Interview with Norbert Herz, Holocaust survivor and Rivesaltes intern.

Section Three

Then I was taken out again by OSE and returned to the children’s home where I was. In the morning we went to the village school and in the afternoon we had tuition in the home. I was there till 1943. In 1943 there was a decree that all Jewish children, non-French because I was not of French nationality, who were not with their parents and considered abandoned would be deported or whatever, so they made frantic efforts to get as many children out as they could. I was lucky because I had an aunt in Switzerland, a Swiss aunt and she vouched for me, so I was smuggled across the border at Annemasse [next to Geneva on the French / Swiss border] . . . I was in Switzerland at Zurich for 3 months with my aunt and then she put me in a Jewish childrens’ home which was a Zionist home and from there, at the end of the war, May 1945, I emigrated to Palestine. That’s the story in a nutshell.

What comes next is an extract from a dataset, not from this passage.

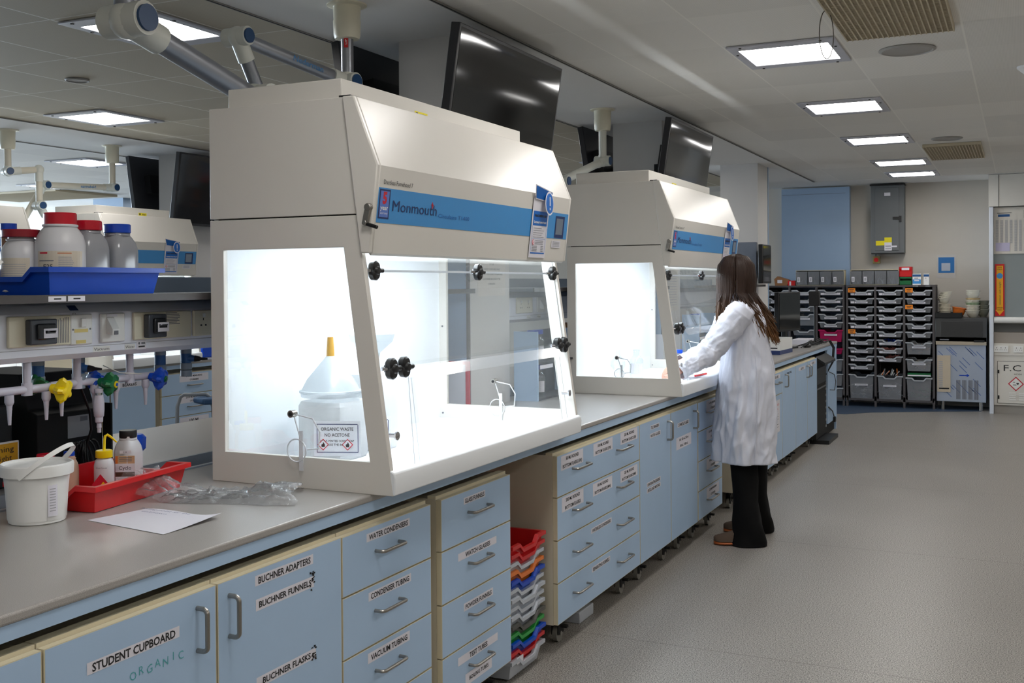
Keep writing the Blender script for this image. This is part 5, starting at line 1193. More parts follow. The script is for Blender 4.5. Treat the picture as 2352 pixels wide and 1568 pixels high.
#SECTION_FARWALL
# ------------------------------------------------------------ drawer racks on the far wall
def rackframe(x0, divs, y0, y1, ztop, lab):
    t = thing('tray_rack', lab, 'rack', (x0, y0, 0)); b = MB(); x1 = divs[-1]
    for x in [x0]+divs:
        for y in (y0, y1-.03): b.box(x-.013, x+.013, y, y+.028, .0, ztop, RACKM)
        b.box(x-.011, x+.011, y0, y1, .10, .13, RACKM); b.box(x-.004, x+.004, y0+.02, y1, .1, ztop, RACKM)
    b.box(x0-.014, x1+.014, y0-.004, y1, ztop-.022, ztop, RACKM); b.box(x0, x1, y0, y0+.028, .075, .10, RACKM); b.box(x0, x1, y1-.03, y1, .075, .10, RACKM); b.build('frame', t)
    MB().box(x0, x1, y1-.006, y1, .1, ztop-.02, BLACKM).build('back_panel', t)
    for x in [x0, x1]: MB().cyl((x, y0+.015, 0), (x, y0+.015, .03), .015, m=STEEL).build('foot', t)
    return t
RY = 10.6
rackframe(-.20, [.128, .455, .783], RY, RY+.46, 1.468, 'dark metal rack of clear trays right of the bench end')
rackframe(-1.225, [-.89, -.563, -.242], RY, RY+.46, 1.468, 'dark metal rack of clear trays behind the monitor')
PINK = mat('magenta_plastic', (176, 12, 84), .35)
def big_tray(x0, x1, zt, h, m, lab, lbl, grp, sticker_=None, inside=None):
    t = thing('storage_tray', lab, 'tray', ((x0+x1)/2, RY, zt-h), grp)
    tray_mb(x0, x1, RY-.012, RY+.41, zt-h, h, m, notch='y', inset=.014 if h < .12 else .012).build('shell', t)
    q = MB()
    if lbl:
        xm = (x0+x1)/2; zl = zt-h*.72 if h < .1 else zt-h*.42; q.box(xm-.075, xm+.075, RY-.008 if h > .1 else RY-.004, RY+.0, zl-.010, zl+.010, PAPER); q.box(xm-.06, xm+.06, RY-.0086 if h > .1 else RY-.0046, RY-.004, zl-.002, zl+.003, INKG)
        if lbl > 1: q.box(x0+.03, x0+.07, RY-.004, RY-.001, zl-.01, zl+.012, PAPER)
        if lbl > 2: q.box(x1-.07, x1-.035, RY-.004, RY-.001, zl-.01, zl+.014, PAPER)
        q.build('label', t)
    if sticker_:
        q = MB().box(x0-.0, x0+.085, RY-.02, RY-.018, zt-.03, zt+.02, ORST).box(x0+.015, x0+.07, RY-.0208, RY-.0198, zt-.0, zt+.008, INK).box(x0+.02, x0+.06, RY-.0208, RY-.0198, zt-.016, zt-.01, INK); q.build('hazard_sticker', t)
    if inside:
        q = MB(); rn = random.Random(int(abs(x0)*1000)+int(zt*1000))
        for k in range(16): 
            x = rn.uniform(x0+.05, x1-.05); y = rn.uniform(RY+.03, RY+.3); z = zt-h+.012+rn.random()*h*.5
            q.tube([(x, y, z), (x+rn.uniform(-.06, .06), y+rn.uniform(-.03, .03), z+rn.uniform(0, .05)), (x+rn.uniform(-.08, .08), y, z+rn.uniform(0, .03))], .006, inside, 6)
        q.build('contents', t)
    return t
colx = [(-.185, .115), (.143, .440), (.470, .768)]; cn = ['left column', 'middle column', 'right column']; GR = 'clear trays in the right rack'
rows1 = [1.412-.0995*k for k in range(10)]
n_ = 0
for k, z in enumerate(rows1): big_tray(*colx[0], z, .072, CLEARBOX, 'clear shallow tray in the right rack, left column, %s' % ORD[k], 2+(k in (0, 4, 5, 8)), GR, k in (0, 5))
big_tray(*colx[0], .392, .30, CLEARBOX, 'deep clear bin at the foot of the left column, right rack', 1, GR, inside=WHITEP)
for k, z in enumerate(rows1[:9]): big_tray(*colx[1], z, .072, CLEARBOX, 'clear shallow tray in the right rack, middle column, %s' % ORD[k], 2, GR, False, (mat('pinky', (196, 120, 110), .5) if k in (7, 8) else BLU if k == 6 else None))
big_tray(*colx[1], .383, .29, CLEARBOX, 'deep clear bin with glass tubes at the foot of the middle column', 1, GR, inside=GREYP)
for k, z in enumerate(rows1[:6]): big_tray(*colx[2], z-.002, .072, CLEARBOX, 'clear shallow tray in the right rack, right column, %s' % ORD[k], 1, GR, k in (0, 2))
big_tray(*colx[2], .789, .145, CLEARBOX, 'medium-deep clear tray, upper of two in the right column', 1, GR, inside=DBROWN)
big_tray(*colx[2], .590, .145, CLEARBOX, 'medium-deep clear tray, lower of two in the right column', 1, GR, inside=mat('beige_bits', (176, 150, 120), .6))
big_tray(*colx[2], .369, .29, CLEARBOX, 'deep clear bin holding green boxes at the foot of the right column', 0, GR, inside=GRN)
tag(MB().box(.49, .75, RY+.02, RY+.2, .38, .42, GRN).box(.49, .75, RY+.018, RY+.02, .385, .40, PAPER).build('box'), 'flat green box lying across the bottom right bin', 'box')
b = MB(); rn = random.Random(3)
for k in range(14): x = rn.uniform(.18, .42); b.tube([(x, RY+.06, .385), (x+rn.uniform(-.05, .05), RY+.06, .40+rn.uniform(.01, .07))], .006, [BLACK, GREYP, WHITEP, ORANGE][k % 4], 6)
tag(b.build('glass_tubes'), 'loose tubes sticking up from the middle deep bin', 'tubes', kind='stuff')
GL = 'clear trays in the left rack'
cl = [(-1.19, -.895), (-.862, -.572), (-.540, -.245)]
for k in range(5): big_tray(*cl[2], 1.416-.0985*k, .072, CLEARBOX, 'clear shallow tray in the left rack, right column, %s' % ORD[k], 3 if k < 3 else 1, GL)
big_tray(*cl[2], .925, .145, PINK, 'magenta tray in the rack behind the bench end', 1, None)
for k, z in enumerate((.70, .57, .39, .22)): big_tray(*cl[2], z, [.072, .15, .15, .16][k], CLEARBOX if k else PINK, ('pink' if not k else 'clear')+' tray low in the left rack, right column, %s below the magenta one' % ['first', 'second', 'third', 'fourth'][k], 0, GL)
for k in range(3): big_tray(*cl[1], 1.412-.0985*k, .072, CLEARBOX, 'clear shallow tray in the left rack, middle column, %s' % ORD[k], 2, GL)
big_tray(*cl[1], 1.118, .145, CLEARBOX, 'medium-deep clear tray beside the monitor with an orange tag', 1, GL, True); big_tray(*cl[1], .925, .072, CLEARBOX, 'clear shallow tray just above the cables behind the monitor', 0, GL)
for k in range(4): big_tray(*cl[0], 1.412-.0985*k, .072, CLEARBOX, 'clear tray in the left rack, left column, %s' % ORD[k], 1, GL)
# clear tip-out bins on top of the racks
def tipbins(x0, x1, lab):
    t = thing('tilt_bin_unit', lab, 'bin unit', (x0, RY, 1.468)); n = 4; w_ = (x1-x0)/n
    MB().box(x0, x1, RY+.02, RY+.16, 1.4685, 1.475, CREAM).box(x0, x0+.006, RY+.02, RY+.16, 1.4685, 1.655, CREAM).box(x1-.012, x1, RY+.02, RY+.16, 1.4685, 1.655, CREAM).box(x0, x1, RY+.02, RY+.16, 1.650, 1.657, CREAM).box(x0, x1, RY+.155, RY+.16, 1.4685, 1.655, mat('bin_back', (110, 104, 92), .6)).build('case', t)
    for k in range(n):
        a = x0+.008+w_*k; b_ = a+w_-.010; q = MB().prism([(RY+.0, 1.478), (RY-.02, 1.64), (RY-.017, 1.64), (RY+.003, 1.478)], 'X', a, b_, CLEARBOX).box(a, a+.003, RY-.015, RY+.12, 1.478, 1.63, CLEARBOX).box(b_-.003, b_, RY-.015, RY+.12, 1.478, 1.63, CLEARBOX)
        rn = random.Random(k+int(x0*10))
        for i in range(12): xx = rn.uniform(a+.015, b_-.02); q.tube([(xx, RY+.04, 1.482), (xx+rn.uniform(-.03, .03), RY+.03, 1.52+rn.random()*.06)], .003, GLASS if i % 2 else GREYP, 5)
        if not (x0 > -.5 and k > 1): q.box(a+.015, a+.05, RY-.024, RY-.0225, 1.51, 1.57, PAPER).box(a+.022, a+.043, RY-.0246, RY-.0242, 1.52, 1.56, INKM)
        q.build('bin', t)
tipbins(-.813, -.232, 'unit of four clear tilt bins on top of the left rack'); tipbins(-.165, .40, 'unit of four clear tilt bins on top of the right rack')
def pick(x0, x1, z0, z1, m, lab, txt=True):
    t = thing('picking_bin', lab, 'bin', (x0, RY, z0)); b = MB().box(x0, x1, RY, RY+.004, z0, z0+(z1-z0)*.55, m).box(x0, x0+.004, RY, RY+.16, z0, z1, m).box(x1-.004, x1, RY, RY+.16, z0, z1, m).box(x0, x1, RY+.156, RY+.16, z0, z1, m).box(x0, x1, RY, RY+.16, z0, z0+.004, m).box(x0, x1, RY, RY+.012, z0+(z1-z0)*.8, z1, m); b.build('shell', t)
    if txt: MB().box(x0+.03, x1-.03, RY-.002, RY, z1-.04, z1-.012, PAPER).build('label', t)
pick(.405, .543, 1.468, 1.562, GRN, 'green picking bin under the red one on the rack', False); pick(.40, .545, 1.563, 1.685, RED, 'red picking bin stacked on the green one', True)
def carton(x0, x1, z0, z1, lab, m1, m2):
    t = thing('carton', lab, 'box', (x0, RY, z0)); MB().box(x0, x1, RY-.01, RY+.1, z0, z1, WHITEP).build('box', t)
    MB().box(x0+.001, x1-.001, RY-.0108, RY-.010, z0+.015, z0+(z1-z0)*.5, m1).box(x0+.001, x1-.001, RY-.0108, RY-.010, z1-.035, z1-.008, m2).box(x0+.02, x1-.02, RY-.0114, RY-.0108, z0+.045, z0+.06, PAPER).box(x0+.02, x1-.03, RY-.0114, RY-.0108, z1-.06, z1-.045, INKM).build('print', t)
carton(.552, .645, 1.468, 1.60, 'open white and blue glove carton beside the red bin', BRAND, VALVEB); carton(.675, .735, 1.468, 1.60, 'narrow white and blue carton at the right end of the rack top', WHITEP, VALVEB)
b = MB()
for x in (.585, .72): b.prism([(RY-.02, 1.468), (RY-.02, 1.445), (RY-.018, 1.445), (RY-.0, 1.468)], 'X', x-.03, x+.03, GLASS)
tag(b.build('clear_clips'), 'clear plastic label holders on the rack edge', 'label holder')
tag(MB().prism([(-1.07, 1.469), (-.92, 1.469), (-.90, 1.54), (-1.04, 1.585), (-1.08, 1.55)], 'Y', RY+.02, RY+.15, DBROWN).box(-1.04, -.98, RY+.018, RY+.02, 1.50, 1.54, PAPER).build('carton'), 'brown cardboard box at the left end of the left rack', 'box')
tag(MB().box(-.91, -.82, RY+.01, RY+.1, 1.469, 1.53, RED).box(-.89, -.87, RY+.008, RY+.01, 1.47, 1.52, PAPER).build('carton'), 'small red box beside the brown cardboard box', 'box')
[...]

JM – When you were at Rivesaltes did you attend a school in the camp?

NH - At Rivesaltes there was no school. In Rivesaltes the conditions were very, very harsh. In our Ilot was a barrack that was allocated to the Swiss Red-Cross and the Swiss Red-Cross had sent over two nurses, not Jewish ones. They tried to make the lot of us children a little bit easier, I remember what they did was bright and nice in that place. Outside it was horrible and they even made us a little Christmas party, it brightened a bit of the daily existence.

Rivesaltes was a very harsh camp, it was a notorious one. Interestingly the village of Rivesaltes is just next door to it, the French saw everything that was going on. I never realised the village was just next door, I was too young of course.

JM – Do you remember any of the locals visiting the camp, did the Rabbi from Perpignan visit?

NH – To visit what?

JM – The camp at Rivesaltes.

NH – At the time? No. Why would they? A Jewish person visit? They would be hidden, They wouldn’t be allowed to. It was very, very harsh, I can assure you. Also, initially it was guarded by Vietnamese from the French colonies.